On Tuesday, June 12, members of the Shreveport City Council unanimously approved moving $1.2m in federal grant dollars to allow for the construction of the much- talked about Shreveport Common park. Groundbreaking is expected in the late summer. With minimal weather delays, the park could be open in 6-8 months.

The 2.4 acre site sits in the middle of the westernmost part of Downtown, an area bounded by Cotton, Texas Avenue and Crockett Street sitting in the Shreveport Downtown Commercial Historic District. This 2.4 acres is made up of the the foundations of 10 concrete slabs; buildings that over the years have come down due to neglect or business decision. As unfortunate as that is, the large, unattractive space presented an opportunity to do something both special and unique.

Plans for the city’s first urban park include green grassy space, walking paths, an area for food trucks, and a community space intended to be programmed with music, dance, theater and other  events. There is a rainwater irrigation system called a bioswale, and the opportunity to add more features as private donations are made. Additional potential amenities include a water misting site for cooling on hot days, a giant video wall for outdoor movie viewing, a sculpture garden and a stage.

Private donations are already beginning to come in.

The Shreveport Common 9-block art and culture district was created in the aftermath of a 2009 fire that destroyed the Shreveport Regional Arts Council’s (SRAC) offices at Princess Park. SRAC was given the opportunity to move into the then-vacant original Central Fire Station at 801 Crockett Street, but that offer came with strings attached- those strings included assisting in the transformation of an entire neighborhood utilizing something called Creative Placemaking. The power of arts, culture and creativity would be leveraged to create vibrancy and development.

The 9-block area has seen an infusion of both public and private investment in the ensuing years. City bond funds have improved city facilities including Municipal Auditorium, Oakland Cemetery and Elvis Presley Boulevard. Private building owners have rehabbed formerly-vacant and underutilized spaces into apartments, offices, and art hubs, but the area, and developers have been waiting for the park.

Additional downtown greenspace is on of the most highly-requested wants by residents and office workers. Other than the courthouse lawn which is off-limits to dogs, there is no grassy space near the Central Business District, no cool treed location to hang out and visit a food truck, no place to play catch with a furry friend. Even more than the amenity of a green space is the economic development it helps spur. It encourages a rise in property values all around, it creates a desire to be a part of this cool new thing.

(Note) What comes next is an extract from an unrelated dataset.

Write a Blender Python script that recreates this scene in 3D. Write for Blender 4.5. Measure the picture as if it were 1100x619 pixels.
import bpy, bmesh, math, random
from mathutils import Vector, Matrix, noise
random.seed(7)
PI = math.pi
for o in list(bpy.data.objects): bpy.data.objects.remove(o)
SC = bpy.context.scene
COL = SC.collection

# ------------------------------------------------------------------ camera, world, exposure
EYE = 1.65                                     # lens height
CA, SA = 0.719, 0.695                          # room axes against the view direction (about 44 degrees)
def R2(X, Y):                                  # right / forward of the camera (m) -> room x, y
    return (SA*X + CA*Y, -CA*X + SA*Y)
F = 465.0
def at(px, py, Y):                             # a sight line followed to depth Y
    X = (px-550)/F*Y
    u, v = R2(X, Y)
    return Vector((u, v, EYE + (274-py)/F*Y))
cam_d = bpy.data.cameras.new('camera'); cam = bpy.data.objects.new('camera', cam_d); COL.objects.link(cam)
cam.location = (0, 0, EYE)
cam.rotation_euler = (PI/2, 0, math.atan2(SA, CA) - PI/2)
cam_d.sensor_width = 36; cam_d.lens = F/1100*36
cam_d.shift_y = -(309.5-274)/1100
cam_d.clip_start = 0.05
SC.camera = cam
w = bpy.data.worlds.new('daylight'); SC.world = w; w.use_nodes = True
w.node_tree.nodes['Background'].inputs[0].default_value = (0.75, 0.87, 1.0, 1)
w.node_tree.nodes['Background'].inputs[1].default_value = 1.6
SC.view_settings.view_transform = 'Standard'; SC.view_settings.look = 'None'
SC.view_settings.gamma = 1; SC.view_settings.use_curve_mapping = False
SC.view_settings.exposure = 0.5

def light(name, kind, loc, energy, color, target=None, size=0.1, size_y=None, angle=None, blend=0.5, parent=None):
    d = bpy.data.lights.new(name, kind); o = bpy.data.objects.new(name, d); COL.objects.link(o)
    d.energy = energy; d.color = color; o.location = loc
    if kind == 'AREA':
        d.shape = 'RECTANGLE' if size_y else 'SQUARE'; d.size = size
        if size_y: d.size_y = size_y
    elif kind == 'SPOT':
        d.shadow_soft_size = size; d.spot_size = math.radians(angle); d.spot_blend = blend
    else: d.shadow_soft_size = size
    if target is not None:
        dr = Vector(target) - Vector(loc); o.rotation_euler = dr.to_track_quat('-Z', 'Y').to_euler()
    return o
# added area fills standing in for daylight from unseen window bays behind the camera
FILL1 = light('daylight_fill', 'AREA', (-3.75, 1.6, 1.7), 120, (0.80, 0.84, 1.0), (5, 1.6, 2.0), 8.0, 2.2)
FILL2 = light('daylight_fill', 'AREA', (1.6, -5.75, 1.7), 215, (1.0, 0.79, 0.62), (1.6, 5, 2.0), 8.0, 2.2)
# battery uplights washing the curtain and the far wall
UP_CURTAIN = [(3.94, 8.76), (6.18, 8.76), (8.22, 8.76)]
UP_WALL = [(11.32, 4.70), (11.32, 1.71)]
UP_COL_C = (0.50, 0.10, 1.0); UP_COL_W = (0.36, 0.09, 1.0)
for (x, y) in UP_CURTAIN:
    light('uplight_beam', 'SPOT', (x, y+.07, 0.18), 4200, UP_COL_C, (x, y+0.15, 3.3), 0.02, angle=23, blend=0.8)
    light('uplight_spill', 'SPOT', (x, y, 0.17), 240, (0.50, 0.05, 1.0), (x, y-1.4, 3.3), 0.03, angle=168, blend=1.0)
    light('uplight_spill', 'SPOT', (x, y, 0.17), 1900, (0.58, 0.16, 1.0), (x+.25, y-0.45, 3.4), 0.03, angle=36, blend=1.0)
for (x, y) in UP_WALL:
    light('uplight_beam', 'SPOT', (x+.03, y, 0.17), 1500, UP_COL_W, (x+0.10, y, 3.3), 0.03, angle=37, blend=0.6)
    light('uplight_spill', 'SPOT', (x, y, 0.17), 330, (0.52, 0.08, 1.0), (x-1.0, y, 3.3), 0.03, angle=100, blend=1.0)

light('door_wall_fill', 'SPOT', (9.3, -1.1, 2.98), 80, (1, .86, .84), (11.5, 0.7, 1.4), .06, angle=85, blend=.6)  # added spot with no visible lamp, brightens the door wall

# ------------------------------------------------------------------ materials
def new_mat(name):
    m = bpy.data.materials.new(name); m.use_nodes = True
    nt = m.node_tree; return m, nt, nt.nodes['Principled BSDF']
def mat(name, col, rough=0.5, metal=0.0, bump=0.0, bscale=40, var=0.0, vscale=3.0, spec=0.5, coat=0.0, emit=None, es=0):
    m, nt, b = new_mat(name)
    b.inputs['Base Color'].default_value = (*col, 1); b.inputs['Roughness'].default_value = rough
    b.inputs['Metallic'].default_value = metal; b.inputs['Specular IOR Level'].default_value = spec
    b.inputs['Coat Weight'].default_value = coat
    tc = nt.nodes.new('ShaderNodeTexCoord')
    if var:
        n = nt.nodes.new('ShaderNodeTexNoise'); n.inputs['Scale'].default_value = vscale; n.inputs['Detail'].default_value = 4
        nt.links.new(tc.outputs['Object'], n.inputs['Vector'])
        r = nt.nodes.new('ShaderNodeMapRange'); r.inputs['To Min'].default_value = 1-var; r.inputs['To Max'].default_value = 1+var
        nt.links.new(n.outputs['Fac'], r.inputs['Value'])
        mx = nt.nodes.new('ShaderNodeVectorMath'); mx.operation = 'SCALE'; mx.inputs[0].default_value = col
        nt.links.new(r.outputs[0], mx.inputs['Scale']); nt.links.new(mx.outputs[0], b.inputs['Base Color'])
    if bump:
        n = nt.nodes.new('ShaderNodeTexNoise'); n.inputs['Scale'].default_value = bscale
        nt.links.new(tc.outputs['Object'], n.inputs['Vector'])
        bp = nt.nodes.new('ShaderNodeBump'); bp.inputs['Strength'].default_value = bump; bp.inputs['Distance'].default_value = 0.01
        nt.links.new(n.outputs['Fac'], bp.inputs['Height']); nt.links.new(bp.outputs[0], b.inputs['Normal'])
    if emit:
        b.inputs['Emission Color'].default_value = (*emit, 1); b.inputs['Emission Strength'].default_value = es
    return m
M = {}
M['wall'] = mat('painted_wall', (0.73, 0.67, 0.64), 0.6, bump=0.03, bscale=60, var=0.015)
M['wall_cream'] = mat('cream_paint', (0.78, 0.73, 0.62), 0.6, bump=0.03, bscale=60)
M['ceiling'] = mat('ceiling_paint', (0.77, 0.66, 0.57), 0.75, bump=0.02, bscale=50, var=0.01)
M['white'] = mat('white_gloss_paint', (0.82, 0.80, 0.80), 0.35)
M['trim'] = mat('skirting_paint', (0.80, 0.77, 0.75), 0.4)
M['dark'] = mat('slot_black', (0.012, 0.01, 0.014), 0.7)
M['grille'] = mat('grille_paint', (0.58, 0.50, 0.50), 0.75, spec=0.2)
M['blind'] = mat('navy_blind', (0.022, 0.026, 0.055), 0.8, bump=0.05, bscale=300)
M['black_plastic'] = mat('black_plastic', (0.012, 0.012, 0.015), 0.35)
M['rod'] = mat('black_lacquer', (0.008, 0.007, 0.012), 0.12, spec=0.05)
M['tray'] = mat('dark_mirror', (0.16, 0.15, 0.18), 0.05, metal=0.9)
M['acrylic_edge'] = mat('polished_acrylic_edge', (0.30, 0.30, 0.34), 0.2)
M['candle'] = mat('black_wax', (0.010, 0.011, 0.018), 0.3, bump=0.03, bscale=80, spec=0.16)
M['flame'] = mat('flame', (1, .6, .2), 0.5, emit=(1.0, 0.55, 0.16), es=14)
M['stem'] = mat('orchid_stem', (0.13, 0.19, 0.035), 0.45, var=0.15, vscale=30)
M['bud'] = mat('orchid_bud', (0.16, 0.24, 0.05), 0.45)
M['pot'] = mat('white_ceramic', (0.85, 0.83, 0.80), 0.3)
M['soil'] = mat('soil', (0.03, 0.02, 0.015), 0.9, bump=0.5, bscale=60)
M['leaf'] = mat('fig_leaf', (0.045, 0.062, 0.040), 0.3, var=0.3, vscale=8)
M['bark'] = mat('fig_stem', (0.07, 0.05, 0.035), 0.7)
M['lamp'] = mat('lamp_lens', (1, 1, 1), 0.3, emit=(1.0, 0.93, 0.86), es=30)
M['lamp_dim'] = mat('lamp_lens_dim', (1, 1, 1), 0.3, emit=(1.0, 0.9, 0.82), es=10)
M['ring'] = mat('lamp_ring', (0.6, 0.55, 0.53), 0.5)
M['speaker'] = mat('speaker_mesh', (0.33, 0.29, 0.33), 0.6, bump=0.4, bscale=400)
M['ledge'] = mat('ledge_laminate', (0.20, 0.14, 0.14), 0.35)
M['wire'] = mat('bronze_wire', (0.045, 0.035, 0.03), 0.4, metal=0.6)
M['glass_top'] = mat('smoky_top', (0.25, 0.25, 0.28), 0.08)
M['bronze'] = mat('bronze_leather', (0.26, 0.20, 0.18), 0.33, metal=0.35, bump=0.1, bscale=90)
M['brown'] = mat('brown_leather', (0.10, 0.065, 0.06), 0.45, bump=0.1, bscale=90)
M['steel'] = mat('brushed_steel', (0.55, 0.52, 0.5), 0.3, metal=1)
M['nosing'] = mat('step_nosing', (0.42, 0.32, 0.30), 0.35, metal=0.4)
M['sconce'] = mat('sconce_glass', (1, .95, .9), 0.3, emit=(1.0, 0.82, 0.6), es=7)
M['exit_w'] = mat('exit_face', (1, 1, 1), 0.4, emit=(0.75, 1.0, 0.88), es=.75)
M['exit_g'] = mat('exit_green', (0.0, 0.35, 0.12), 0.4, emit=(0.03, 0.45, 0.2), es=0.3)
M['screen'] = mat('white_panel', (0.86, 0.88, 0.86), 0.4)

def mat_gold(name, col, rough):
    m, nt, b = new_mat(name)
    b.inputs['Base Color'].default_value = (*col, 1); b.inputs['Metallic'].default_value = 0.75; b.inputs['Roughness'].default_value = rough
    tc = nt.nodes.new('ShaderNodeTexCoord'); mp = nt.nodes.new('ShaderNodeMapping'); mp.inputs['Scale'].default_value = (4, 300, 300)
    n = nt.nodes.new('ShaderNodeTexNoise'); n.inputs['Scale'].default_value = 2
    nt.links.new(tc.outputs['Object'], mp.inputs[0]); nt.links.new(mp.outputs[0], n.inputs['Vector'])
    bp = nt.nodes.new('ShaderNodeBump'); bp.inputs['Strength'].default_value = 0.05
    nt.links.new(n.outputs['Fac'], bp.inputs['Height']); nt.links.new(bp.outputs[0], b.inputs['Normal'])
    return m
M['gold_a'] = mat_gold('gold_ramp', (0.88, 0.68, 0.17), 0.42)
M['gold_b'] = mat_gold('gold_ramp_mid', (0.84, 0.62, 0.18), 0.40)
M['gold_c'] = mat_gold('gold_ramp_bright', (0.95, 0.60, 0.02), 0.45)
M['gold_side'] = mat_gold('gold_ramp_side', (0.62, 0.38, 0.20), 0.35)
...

It’s hard to say that parks are more important than basic needs of streets and sewer lines and drainage so it helps that this $1.2m in federal dollars was restricted in what it could be used for and where it could be used. As a shovel-ready project, Shreveport Common checked all the federal boxes.

It’s an exciting time for Shreveport Common and the downtown that it is a part of, and we look forward to seeing green grass instead of green-painted concrete in the not-too-distant future.